Denson adds that banks should have formal, written plans for how they will respond to changing regulations. This includes addressing potential concentration risks. One such risk is having a large portion of deposits classified as brokered overnight. These written plans can help banks demonstrate to regulators that they are proactively managing their risks.

Enhanced Regulatory Oversight

The podcast guests agree that regulators play a critical role in ensuring the safety and soundness of BaaS programs. One suggestion is that regulators could implement a “non-objection” framework, where banks must receive approval from regulators before partnering with fintechs. This would ensure that regulators have a clear view of which fintechs are operating within the system and can step in if they see potential issues.

In recent years, regulators have become more prescriptive in their oversight of BaaS. For example, the FDIC is considering new rules around daily reconciliation of sub-accounts in omnibus accounts.

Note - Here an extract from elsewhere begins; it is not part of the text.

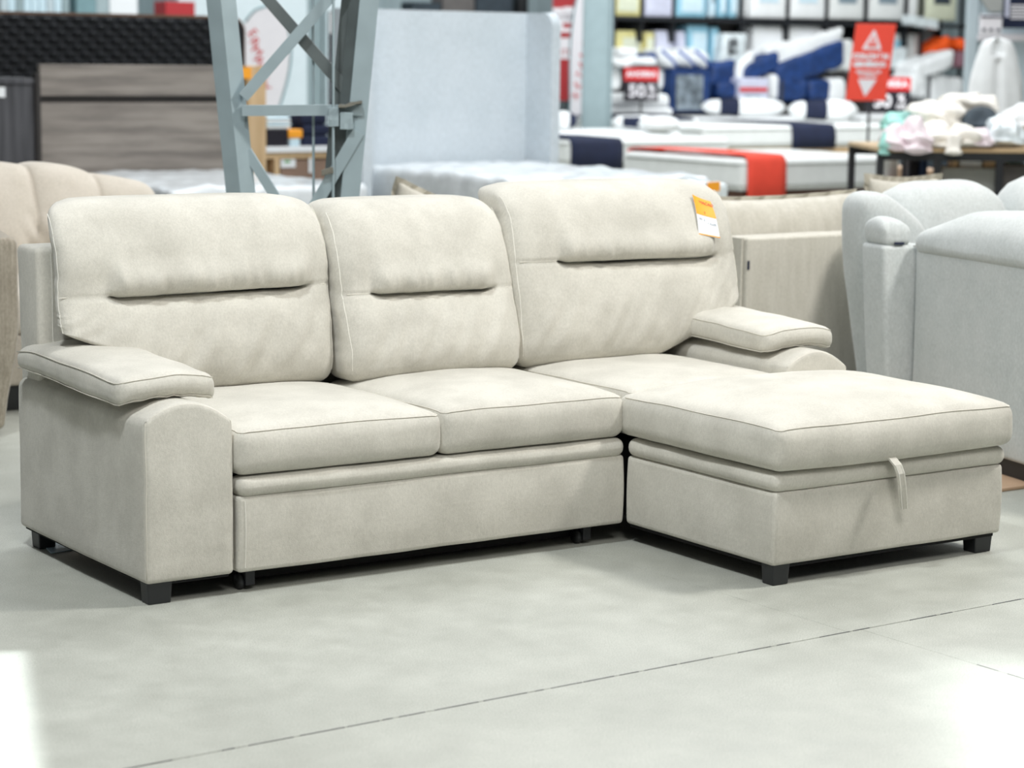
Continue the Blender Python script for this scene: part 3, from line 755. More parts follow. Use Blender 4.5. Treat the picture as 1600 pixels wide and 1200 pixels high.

This would ensure that banks have a better handle on where customer funds are and how they are being managed.

The Future of BaaS Regulation

As BaaS continues to grow, the regulatory landscape will undoubtedly evolve. The experts on the podcast emphasize that while there are challenges, there are also opportunities to create a safer, more efficient system.

The key to success will be in how well banks and fintechs can collaborate with regulators. This will ensure that they are not only compliant but also that they are offering safe, reliable services to their customers. With clearer accountability, better communication, and enhanced regulatory oversight, the industry can continue to thrive.